Did Kaitlyn Conley of Sauquoit conceive and ultimately carry out a deliberate plan to poison and kill her boss, Dr. Mary Yoder back in July of 2015? Or has she been wrongfully charged by Oneida County and is there someone else out there responsible for the chiropractor's death? Those are just some of the questions jurors are asking themselves as they deliberate Conley's guilt or innocence.

On Thursday, the prosecution and defense rested their cases. Assistant District Attorney Laurie Lisi demonized Conley and for the first time added a motive, claiming Conley killed her boss in order to lure her former boyfriend Adam Yoder, Mary Yoder's son, back into a relationship. The prosecution claims Conley used colchicine to poison and ultimately kill Yoder. Defense Attorney Christopher Pelli told a very different story saying Conley was innocent and gullible and "lost a good friend" in Yoder. Pelli pinned the murder on Yoder's husband, William Yoder, who he says was romantically involved with the victim's sister, citing witness testimony that the two were romantic before Mary Yoder's death.

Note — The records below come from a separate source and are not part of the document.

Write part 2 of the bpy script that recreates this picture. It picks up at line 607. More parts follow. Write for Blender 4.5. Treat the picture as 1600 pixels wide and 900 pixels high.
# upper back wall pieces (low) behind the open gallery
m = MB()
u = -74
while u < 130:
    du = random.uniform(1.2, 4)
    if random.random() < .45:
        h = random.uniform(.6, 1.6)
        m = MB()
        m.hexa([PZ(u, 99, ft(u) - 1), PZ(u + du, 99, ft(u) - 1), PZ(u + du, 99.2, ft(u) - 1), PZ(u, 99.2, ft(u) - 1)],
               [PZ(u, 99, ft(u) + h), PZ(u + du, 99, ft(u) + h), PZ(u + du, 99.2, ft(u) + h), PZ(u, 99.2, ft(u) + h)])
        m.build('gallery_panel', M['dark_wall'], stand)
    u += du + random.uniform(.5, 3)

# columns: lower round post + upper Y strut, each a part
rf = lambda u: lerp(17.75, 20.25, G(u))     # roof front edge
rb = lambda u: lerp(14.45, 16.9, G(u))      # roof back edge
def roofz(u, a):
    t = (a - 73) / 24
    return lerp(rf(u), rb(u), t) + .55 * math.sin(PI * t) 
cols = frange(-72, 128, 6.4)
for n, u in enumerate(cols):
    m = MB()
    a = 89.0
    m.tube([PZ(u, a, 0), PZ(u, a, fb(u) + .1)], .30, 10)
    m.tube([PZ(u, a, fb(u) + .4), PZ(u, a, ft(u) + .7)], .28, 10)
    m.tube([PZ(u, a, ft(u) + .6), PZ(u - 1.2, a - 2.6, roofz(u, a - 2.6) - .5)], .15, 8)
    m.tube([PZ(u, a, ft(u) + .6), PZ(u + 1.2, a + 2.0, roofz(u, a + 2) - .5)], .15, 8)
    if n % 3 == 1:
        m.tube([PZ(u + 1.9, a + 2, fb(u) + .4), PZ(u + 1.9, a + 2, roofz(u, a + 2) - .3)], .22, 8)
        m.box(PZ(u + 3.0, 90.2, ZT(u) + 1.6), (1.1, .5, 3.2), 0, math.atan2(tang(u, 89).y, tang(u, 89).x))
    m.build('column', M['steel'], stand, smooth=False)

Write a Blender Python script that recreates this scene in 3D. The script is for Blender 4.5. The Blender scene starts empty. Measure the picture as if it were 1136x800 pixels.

On Friday, the jury deliberated all day before being sent home for the weekend. The jury did send questions back to the court for Judge Michael Dwyer on Friday and asked to have several pieces of testimony read back to them, according to Cara Thomas of Spectrum News, who has shared her reporting on the trial with WIBX's Keeler Show.

Here are some of the questions they had for Judge Dwyer:

• They asked to hear back testimony from a computer forensic expert who examined Mary Yoder's cell phone and tablet.

• They had questions regarding testimony about William Yoder's knowledge of the drug colchicine and what Mary Yoder told the emergency room doctor she had eaten prior to becoming ill.

• The jurors also asked for the judge to reread to them the definition of "reasonable doubt"

According to NYCourts.gov, the definition of "reasonable doubt" as it relates to trials in New York State is:

A reasonable doubt is an honest doubt of the defendant's guilt for which a reason exists based upon the nature and quality of the evidence.19 It is an actual doubt, not an imaginary doubt.20 It is a doubt that a reasonable person, acting in a matter of this importance, would be likely to entertain because of the evidence that was presented or because of the lack of convincing evidence.

Proof of guilt beyond a reasonable doubt is proof that leaves you so firmly convinced 22 of the defendant's guilt that you have no reasonable doubt of the existence of any element of the crime or of the defendant's identity as the person who committed the crime.

Jurors are expected to resume deliberations on Monday morning.